I think H. Clinton's plan was 2008, but the running theory is that the Kerry campaign is trying to get control of the Democratic party away from the Clintons. If they lose, then it might not do much damage to her plans, but if they win, then they're thinking about sixteen years--eight for Kerry, eight for Edwards. By the time they're done, Clinton will be out of the public eye.
maidenjedi From: maidenjedi Date: July 23rd, 2004 10:40 pm (UTC) (Link)
I'm constantly fighting a "women don't need to run for president" mentality in both political and social settings - it's mostly guys, but I've met women who think it too. They're fine with women at every level but that one. I know women (I think of them as girls, but they're old enough to vote) who would vote for a woman regardless of who she was or what she stood for, just to have a woman in office. Both mentalities bug me, the latter flat out scares me. As it is, I bang the wardrum all the time for a woman president (of course, I'd like her to be a Republican, but in my heart of hearts I will be glad to see women break down the last barrier regardless of party).

Our different experiences lead me to think that a woman on either ticket would be an extremely polarizing and interesting event to witness (but then, I think we know it would be regardless). Like you, I think it's about time, and I fully expected to see a woman prominently placed on one of the tickets for this election. We came awfully close in 2000 with Elizabeth Dole and I thought it heralded a bigger change.
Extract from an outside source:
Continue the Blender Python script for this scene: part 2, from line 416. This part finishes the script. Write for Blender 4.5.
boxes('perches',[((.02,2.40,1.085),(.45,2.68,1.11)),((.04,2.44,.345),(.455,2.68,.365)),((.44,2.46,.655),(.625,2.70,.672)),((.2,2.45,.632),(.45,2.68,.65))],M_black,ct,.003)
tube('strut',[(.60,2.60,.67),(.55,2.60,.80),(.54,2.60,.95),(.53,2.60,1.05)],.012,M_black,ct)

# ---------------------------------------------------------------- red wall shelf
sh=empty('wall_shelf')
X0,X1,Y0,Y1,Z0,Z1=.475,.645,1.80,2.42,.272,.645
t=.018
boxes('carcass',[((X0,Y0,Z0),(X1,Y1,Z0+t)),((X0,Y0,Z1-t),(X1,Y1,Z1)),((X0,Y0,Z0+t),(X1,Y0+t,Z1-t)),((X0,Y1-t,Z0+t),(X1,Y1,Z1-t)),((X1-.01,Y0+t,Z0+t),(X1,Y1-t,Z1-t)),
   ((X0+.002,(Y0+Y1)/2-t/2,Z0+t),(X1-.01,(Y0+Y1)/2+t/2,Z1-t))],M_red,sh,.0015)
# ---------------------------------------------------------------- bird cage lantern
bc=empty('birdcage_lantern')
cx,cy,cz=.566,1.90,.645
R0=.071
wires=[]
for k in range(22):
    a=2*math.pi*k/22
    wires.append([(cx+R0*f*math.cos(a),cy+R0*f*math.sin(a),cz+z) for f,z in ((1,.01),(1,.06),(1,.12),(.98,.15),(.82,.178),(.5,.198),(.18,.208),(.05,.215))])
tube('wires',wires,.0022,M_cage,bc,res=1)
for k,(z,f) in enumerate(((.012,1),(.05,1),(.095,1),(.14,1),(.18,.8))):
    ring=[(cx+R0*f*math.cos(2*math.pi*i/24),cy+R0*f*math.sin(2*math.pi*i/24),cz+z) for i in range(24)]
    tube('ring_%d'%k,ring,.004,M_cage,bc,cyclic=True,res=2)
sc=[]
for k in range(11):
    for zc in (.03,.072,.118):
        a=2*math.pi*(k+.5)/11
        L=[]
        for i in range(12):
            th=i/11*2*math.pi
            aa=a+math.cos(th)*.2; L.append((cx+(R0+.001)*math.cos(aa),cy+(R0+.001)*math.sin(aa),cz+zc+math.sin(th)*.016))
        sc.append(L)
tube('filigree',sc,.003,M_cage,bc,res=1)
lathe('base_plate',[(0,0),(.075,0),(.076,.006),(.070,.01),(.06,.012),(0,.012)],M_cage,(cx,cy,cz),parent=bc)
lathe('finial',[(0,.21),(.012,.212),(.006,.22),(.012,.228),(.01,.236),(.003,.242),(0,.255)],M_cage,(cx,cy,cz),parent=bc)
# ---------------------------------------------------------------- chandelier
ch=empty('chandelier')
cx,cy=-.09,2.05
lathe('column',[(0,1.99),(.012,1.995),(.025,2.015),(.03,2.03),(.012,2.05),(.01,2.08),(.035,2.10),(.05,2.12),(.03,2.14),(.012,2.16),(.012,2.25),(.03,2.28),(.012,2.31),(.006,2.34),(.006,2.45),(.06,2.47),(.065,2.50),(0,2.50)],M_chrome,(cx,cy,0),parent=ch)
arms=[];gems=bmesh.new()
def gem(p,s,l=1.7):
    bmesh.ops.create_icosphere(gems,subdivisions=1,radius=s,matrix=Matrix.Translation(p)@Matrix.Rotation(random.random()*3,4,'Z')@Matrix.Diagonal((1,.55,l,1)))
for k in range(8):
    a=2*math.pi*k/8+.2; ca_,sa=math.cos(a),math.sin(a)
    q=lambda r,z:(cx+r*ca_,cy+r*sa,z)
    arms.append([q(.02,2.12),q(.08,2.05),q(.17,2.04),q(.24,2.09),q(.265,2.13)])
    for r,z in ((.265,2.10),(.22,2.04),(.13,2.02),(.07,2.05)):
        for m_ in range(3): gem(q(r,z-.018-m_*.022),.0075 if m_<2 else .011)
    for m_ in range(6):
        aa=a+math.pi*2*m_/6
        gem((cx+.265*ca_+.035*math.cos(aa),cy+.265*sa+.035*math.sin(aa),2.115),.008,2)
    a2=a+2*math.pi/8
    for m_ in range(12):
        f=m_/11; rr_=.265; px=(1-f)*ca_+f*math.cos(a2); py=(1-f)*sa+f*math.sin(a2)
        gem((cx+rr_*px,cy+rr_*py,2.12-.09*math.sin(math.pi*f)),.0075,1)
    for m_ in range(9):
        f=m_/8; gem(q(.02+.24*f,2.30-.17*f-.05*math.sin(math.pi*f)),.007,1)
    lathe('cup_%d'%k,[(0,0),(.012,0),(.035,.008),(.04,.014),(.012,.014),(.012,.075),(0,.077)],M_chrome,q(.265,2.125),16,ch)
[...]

I think there are enough Clinton people left in the Democratic party leadership that a Hillary run is entirely possible - *if* Kerry loses this November. Otherwise, I've no doubt that the leadership would prefer a sixteen-year Kerry/Edwards dynasty. Either way it makes things very interesting for the Republicans, and it also makes the Republicans the more likely party to place a woman on the ticket in '08.